Why Do Traders Use Synthetic Options Spread?
In synthetic options spreads, a trader combines different positions such as long, short, call or put with a cash position to create a synthetic option. Such positions are designed to be identical to the position of an individual futures or options contract.
Here are a few reasons why traders use synthetic options spread.
- As stated earlier, synthetic positions can come in handy when adjusting the existing positions. For instance, you have a long position on a particular stock. However, you anticipate a downside risk in the near term.
To reduce any chance of losses, you can opt for a synthetic call option by buying a put option. The synthetic call will allow you to hold the underlying asset. This is helpful if you do not wish to lose ownership of stocks of a certain company.
- These options are highly flexible. When the market conditions change, you can quickly swap positions without having to close older positions. You also do not need to change the entire position to make minor adjustments.
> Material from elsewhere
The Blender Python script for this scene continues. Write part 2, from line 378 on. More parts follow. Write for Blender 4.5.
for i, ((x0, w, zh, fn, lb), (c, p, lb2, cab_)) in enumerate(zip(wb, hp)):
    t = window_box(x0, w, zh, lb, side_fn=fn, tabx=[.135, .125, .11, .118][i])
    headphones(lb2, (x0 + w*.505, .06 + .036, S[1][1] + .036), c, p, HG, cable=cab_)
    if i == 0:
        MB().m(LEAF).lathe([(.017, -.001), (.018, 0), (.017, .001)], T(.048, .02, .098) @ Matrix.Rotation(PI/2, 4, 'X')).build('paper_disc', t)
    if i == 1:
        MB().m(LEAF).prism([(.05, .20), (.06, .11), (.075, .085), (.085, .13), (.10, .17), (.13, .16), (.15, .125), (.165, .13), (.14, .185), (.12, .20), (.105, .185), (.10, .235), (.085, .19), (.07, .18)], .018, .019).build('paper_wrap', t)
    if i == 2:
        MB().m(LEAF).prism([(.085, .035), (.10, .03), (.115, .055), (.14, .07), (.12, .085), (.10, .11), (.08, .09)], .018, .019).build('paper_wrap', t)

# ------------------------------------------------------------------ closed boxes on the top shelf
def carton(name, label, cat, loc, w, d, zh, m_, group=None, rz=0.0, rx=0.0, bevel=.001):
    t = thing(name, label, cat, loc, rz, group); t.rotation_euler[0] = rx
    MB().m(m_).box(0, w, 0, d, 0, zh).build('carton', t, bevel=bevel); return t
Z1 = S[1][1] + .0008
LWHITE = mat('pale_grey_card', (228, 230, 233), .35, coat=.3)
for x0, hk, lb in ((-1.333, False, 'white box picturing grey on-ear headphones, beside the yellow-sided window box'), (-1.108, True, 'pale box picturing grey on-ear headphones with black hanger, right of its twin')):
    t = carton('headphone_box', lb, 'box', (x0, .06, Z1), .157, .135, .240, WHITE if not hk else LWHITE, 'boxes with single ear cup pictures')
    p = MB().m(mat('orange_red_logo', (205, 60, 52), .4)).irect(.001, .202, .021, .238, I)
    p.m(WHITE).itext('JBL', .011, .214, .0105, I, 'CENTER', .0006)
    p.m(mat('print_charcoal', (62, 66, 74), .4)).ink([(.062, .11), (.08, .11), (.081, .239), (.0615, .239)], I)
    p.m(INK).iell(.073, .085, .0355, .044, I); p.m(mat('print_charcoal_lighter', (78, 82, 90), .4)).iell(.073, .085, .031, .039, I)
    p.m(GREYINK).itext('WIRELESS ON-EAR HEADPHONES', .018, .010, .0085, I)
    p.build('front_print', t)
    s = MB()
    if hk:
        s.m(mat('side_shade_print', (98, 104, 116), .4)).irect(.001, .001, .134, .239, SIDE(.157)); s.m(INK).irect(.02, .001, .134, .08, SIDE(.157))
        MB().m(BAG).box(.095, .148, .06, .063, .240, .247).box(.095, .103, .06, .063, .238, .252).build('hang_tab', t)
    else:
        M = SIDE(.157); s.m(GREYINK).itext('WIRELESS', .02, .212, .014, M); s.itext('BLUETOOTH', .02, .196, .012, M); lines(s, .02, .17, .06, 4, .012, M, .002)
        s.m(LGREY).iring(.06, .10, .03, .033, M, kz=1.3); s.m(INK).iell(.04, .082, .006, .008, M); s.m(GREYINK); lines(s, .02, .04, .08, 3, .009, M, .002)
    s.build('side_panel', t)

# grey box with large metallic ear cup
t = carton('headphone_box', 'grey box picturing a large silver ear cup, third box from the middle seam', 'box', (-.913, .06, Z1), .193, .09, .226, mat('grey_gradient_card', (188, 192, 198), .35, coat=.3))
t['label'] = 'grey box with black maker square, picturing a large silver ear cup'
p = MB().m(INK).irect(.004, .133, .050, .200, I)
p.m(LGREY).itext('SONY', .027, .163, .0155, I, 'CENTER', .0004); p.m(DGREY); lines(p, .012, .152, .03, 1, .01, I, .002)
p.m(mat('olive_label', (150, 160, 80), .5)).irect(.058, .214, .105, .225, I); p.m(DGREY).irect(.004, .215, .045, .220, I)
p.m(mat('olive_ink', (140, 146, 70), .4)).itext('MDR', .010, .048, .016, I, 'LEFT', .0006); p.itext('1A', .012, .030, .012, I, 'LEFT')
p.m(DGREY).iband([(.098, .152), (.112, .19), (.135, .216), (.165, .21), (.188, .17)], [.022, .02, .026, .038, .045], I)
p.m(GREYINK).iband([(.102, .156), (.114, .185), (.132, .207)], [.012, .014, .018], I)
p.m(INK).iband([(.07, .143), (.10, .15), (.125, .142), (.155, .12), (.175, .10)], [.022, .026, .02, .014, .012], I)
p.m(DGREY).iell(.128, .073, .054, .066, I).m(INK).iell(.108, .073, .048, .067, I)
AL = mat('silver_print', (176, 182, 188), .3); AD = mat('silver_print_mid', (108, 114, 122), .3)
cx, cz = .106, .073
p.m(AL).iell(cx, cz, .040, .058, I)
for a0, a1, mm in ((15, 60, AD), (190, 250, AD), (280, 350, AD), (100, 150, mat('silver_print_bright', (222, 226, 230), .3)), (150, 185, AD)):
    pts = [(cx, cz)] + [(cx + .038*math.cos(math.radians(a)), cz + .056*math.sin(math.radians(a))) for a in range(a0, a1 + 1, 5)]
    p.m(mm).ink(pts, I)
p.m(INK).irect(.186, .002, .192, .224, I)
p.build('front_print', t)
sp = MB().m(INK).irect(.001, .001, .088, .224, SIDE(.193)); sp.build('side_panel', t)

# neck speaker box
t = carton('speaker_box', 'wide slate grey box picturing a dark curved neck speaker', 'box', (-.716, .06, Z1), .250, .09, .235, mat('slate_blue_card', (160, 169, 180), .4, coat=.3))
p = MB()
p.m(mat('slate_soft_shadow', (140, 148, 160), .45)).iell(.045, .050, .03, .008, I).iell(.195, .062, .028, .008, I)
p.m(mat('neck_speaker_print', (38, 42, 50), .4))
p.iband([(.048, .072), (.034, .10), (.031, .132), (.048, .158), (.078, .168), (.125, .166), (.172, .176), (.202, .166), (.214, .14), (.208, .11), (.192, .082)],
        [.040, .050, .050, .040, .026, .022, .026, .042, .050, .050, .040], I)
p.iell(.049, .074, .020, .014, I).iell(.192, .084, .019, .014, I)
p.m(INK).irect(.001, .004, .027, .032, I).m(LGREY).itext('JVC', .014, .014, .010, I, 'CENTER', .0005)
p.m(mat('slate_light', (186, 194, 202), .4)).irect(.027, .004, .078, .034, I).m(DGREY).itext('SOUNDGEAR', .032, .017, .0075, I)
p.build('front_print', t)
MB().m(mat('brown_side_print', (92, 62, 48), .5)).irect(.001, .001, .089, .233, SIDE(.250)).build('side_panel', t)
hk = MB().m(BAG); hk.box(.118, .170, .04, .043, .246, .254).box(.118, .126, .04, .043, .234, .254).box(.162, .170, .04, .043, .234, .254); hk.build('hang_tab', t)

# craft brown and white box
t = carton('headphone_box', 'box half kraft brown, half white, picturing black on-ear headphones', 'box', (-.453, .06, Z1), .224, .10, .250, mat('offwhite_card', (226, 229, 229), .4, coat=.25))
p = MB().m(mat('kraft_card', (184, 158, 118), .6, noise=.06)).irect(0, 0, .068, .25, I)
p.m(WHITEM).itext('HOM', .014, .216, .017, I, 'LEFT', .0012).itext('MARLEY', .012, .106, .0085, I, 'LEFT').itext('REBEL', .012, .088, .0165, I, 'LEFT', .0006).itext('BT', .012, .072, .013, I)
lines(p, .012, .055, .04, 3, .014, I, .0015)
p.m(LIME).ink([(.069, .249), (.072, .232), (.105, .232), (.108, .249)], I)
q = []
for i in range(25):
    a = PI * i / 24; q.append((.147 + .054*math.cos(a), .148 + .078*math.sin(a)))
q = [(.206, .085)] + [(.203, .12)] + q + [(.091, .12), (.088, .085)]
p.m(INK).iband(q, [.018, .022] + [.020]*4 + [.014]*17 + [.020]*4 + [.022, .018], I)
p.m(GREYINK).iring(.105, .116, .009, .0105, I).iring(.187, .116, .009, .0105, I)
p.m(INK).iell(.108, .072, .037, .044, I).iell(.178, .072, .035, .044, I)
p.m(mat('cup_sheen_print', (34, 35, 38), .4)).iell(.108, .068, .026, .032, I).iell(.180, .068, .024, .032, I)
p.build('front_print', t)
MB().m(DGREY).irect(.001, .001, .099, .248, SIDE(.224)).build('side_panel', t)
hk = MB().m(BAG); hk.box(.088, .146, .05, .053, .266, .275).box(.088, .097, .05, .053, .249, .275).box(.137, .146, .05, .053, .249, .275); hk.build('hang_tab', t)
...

- Synthetic options can also help to initiate an arbitrage strategy. A misplaced synthetic position offers the potential to earn you relatively low-risk profits. For instance, if a call option is more expensive than its synthetic call option, you can short the former and buy the latter to make a quick profit.
- Creating synthetic options can also reduce the number of transactions you would need to make to alter your position. Each transaction generally comes at a cost. It also helps reduce the quantum of transactions which assists in efficient trading.
What Are the Types of Synthetic Options?
There are two types of synthetic options. Both of these require a combination of cash and future positions with options. Out of them, cash or future position makes a primary position and the option holds a protective position. Let’s take a look at the types of synthetic options.
- Synthetic Long Put
This is an options trading strategy that combines a short stock position with a long call option. This is done on the same stock to recreate a long put option. As a result, this strategy is called a synthetic long-put option.
Investors with a short position can buy a stock with an At-The-Money call option on the same stock as a shield against any appreciation of stock price.
- Synthetic Long Call
This option is called the synthetic call option. This begins when an investor purchases shares. As a protection, an investor also purchases an at-the-money put option at that very stock. This helps them shield their investments from the depreciation of a stock’s price.
This strategy hedges investors from the adverse effects of a price drop. The synthetic call option is also called the married call or protective call option.
What Are the Benefits of Synthetic Options?
Here are a few notable advantages of using synthetic options that you must know as a trader:
- These options act as a cushion against an unlimited risk of cash or futures positions. Synthetic long puts are ideal for bearish conditions as it limits potential losses.
- It mimics the unlimited profit potential and the loss potential of regular options without the restrictions of a particular strike price.
- Synthetic options allow traders to enjoy earnings from future positions and options while lowering the chances of risks.
What Are the Disadvantages of Synthetic Options?
Besides the above benefits, there are certain disadvantages of synthetic options that a trader must remember.
- When the market moves against a future or cash position, it is likely to lose money for traders in real time. One can only make the money move up with options by purchasing an at-the-money option. However, these are more expensive than out–of–money options.
- Traders also require a sound strategy to exit from a cash or future position. Without this, they can lose an opportunity to shift from one sinking synthetic position to a profitable one.
Final words
Synthetic options possess the ability to make trading less expensive, simplify decisions and help effectively manage positions. As these options are combinations of multiple options, traders receive a lot of flexibility when formulating strategies. However, novice traders must acquire sufficient knowledge and consult financial experts before using synthetic options spreads.
Frequently Asked Questions
1. Are synthetic long assets risky?
Although synthetic long assets come with the potential for unlimited profits, there are high risks of losses. But it is an effective way to trade without opting for investment capital to buy an equivalent number of shares of the underlying stocks.
2. Are synthetic calls good for trading?
Like long calls, synthetic calls also have the potential for unlimited profits as there is no ceiling for underlying stock price appreciation. However, the profits tend to decrease by the premium paid for purchasing put options.
3. What is the synthetic call strategy?
This is a strategy that traders use to stay in a bullish position with underlying assets for a long time. Synthetic call strategy provides the potential for unlimited rewards with limited risks.
4. What is the major advantage or disadvantage of synthetic calls?
Synthetic calls offer the potential for long term profits. However, if the underlying assets’ price goes down, traders can incur major losses on exercising options.